Wir werden in Zukunft eine Welt haben, in der wir all diese Daten intelligent verarbeiten. Das ist genau das, was wir brauchen. Hier könnte Deutschland übrigens auch international punkten. Was meine ich damit? Wir alle kennen Microsoft 365, also Word und Excel und so weiter. Microsoft hat es geschafft, ganz verschiedene Prozesse im Büro auf eine Plattform zu bringen. Ich behaupte: Wir brauchen so etwas Ähnliches auch für die Energiewende. Ich habe zu Hause ein E-Auto, meine Waschmaschine, meine Wärmepumpe und meinen Kühlschrank - dieses Konzert der vielen Apparate muss koordiniert werden. Mit einer Plattform, die das ganze System auf Basis von Daten steuert. Genau hier liegt ein riesiges Potential. Wir könnten mit einer intelligenten Steuerung sehr viel Energie sparen. Wir reden also auf den ersten Blick bei der Energiewende über technische Details, die gar nicht ökologisch erscheinen – aber wie im Fall der Daten einen entscheidenden Effekt haben.

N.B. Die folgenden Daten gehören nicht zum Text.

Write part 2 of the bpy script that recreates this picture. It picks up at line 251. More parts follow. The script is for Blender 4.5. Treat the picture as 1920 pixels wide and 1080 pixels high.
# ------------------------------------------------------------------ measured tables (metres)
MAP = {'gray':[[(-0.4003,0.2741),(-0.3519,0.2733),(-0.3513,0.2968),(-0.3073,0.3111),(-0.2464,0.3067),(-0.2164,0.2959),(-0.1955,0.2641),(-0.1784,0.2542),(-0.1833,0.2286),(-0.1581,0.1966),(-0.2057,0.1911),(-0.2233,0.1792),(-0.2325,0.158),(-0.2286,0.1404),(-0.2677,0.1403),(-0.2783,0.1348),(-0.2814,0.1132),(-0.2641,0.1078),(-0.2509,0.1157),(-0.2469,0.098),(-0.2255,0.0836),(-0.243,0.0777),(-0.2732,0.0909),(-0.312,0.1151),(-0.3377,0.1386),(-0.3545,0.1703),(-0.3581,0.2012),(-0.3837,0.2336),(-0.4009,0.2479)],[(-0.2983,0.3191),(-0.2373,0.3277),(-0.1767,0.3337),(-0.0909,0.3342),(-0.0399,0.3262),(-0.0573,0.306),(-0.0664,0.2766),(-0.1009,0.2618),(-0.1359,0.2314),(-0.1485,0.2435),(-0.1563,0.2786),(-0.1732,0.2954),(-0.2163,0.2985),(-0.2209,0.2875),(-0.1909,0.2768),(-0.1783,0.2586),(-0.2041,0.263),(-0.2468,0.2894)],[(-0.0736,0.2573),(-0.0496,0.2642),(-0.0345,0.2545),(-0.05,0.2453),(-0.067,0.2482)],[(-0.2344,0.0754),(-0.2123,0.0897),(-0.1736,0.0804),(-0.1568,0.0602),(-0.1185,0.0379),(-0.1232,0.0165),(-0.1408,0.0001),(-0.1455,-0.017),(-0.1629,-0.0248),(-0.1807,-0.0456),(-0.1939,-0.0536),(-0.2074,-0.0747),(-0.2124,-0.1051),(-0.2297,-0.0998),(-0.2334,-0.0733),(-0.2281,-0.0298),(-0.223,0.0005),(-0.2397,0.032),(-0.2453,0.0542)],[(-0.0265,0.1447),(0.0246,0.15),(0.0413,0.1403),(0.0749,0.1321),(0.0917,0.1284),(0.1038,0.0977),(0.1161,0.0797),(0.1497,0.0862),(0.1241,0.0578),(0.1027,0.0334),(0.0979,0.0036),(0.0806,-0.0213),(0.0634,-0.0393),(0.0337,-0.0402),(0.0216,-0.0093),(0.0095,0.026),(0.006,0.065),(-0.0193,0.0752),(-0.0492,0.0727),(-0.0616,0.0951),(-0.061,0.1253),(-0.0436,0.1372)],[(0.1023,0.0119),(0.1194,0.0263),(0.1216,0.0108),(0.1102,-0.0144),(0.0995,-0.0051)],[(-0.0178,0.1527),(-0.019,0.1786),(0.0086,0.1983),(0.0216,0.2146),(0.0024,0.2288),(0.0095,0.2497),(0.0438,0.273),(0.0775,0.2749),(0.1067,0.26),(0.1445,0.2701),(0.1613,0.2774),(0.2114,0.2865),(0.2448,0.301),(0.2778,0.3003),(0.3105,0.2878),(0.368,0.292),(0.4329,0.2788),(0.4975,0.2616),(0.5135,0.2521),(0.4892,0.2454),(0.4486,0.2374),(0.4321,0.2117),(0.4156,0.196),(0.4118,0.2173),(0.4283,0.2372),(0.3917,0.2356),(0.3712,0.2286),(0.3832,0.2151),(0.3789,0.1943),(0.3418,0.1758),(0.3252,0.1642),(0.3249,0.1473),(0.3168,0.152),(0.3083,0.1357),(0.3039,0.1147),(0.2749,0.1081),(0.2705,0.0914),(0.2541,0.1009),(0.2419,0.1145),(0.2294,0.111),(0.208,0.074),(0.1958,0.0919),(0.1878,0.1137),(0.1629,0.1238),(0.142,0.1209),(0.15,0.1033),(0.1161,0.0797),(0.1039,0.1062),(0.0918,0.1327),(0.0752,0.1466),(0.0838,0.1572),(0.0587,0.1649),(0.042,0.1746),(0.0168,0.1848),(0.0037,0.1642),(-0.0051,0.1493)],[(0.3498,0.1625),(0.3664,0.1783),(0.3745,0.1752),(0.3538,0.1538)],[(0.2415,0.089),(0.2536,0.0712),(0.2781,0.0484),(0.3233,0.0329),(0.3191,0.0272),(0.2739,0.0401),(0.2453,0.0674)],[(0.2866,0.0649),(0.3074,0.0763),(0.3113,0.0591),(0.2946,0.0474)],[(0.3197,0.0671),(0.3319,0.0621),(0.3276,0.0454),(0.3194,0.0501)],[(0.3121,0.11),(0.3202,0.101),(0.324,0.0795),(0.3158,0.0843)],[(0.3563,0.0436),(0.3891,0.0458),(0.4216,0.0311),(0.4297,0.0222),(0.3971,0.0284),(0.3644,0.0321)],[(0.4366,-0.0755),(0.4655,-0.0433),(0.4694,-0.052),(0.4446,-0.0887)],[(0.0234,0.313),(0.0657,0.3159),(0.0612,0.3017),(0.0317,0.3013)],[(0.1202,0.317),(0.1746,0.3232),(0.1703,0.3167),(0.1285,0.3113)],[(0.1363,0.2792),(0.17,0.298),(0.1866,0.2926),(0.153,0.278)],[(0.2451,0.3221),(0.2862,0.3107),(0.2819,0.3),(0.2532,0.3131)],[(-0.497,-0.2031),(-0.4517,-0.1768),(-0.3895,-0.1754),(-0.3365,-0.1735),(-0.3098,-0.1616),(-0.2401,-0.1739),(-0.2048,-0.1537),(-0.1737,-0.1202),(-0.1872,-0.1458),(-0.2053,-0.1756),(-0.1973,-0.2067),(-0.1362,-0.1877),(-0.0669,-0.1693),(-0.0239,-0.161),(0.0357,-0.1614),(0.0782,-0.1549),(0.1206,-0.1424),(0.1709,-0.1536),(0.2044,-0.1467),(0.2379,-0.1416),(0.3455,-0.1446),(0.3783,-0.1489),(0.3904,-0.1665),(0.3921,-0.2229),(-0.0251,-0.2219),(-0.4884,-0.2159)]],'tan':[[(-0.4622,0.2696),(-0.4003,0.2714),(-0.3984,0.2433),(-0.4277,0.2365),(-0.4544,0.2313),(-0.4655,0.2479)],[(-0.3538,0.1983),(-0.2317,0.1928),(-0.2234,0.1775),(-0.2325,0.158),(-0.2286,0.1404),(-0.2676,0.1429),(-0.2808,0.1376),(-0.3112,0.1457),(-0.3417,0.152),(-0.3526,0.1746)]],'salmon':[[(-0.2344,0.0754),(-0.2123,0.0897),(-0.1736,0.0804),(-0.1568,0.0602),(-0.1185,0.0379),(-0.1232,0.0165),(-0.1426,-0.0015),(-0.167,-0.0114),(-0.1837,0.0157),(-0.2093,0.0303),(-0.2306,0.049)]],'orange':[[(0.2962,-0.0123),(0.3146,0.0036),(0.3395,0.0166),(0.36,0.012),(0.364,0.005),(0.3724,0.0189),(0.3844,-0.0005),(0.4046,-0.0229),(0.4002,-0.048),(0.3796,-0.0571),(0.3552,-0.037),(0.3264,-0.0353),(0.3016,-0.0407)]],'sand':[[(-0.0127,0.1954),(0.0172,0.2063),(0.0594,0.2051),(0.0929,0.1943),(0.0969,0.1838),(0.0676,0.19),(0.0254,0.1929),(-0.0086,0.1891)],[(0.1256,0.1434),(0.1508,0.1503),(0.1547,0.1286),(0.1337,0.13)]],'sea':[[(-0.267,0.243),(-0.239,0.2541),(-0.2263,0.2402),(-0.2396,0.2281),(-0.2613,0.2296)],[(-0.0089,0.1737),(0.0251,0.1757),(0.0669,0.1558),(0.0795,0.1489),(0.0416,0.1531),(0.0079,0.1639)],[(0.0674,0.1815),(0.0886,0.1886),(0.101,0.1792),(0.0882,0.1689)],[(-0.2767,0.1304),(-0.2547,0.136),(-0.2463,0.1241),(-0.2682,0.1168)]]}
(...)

Werden wir zum Schluss konkret: Was ist die eine Sache, die jeder tun kann, um die Energiewende persönlich voranzutreiben?
Ranga Yogeshwar: Ich würde jedem sagen: Bleib fair und objektiv und rede mit den Leuten, die Dinge schon umsetzen. Zum Beispiel beim Thema E-Mobilität. Viele Menschen sind geprägt von zum Teil irreführenden Aussagen in den Medien und sagen dann: Ich bleibe beim Verbrenner, denn ich komme mit dem E-Auto ja nicht so weit, das ist teurer und so weiter.
Ich sage: Geh mal an eine Ladesäule, rede mit den Leuten, die schon elektrisch mobil sind – und du wirst merken, es funktioniert. Also weg mit den Vorurteilen, offen sein für das Neue. Vieles werden wir in Zukunft anders machen als bisher, und es wird besser sein. Diesen Spirit, den wünsche ich mir.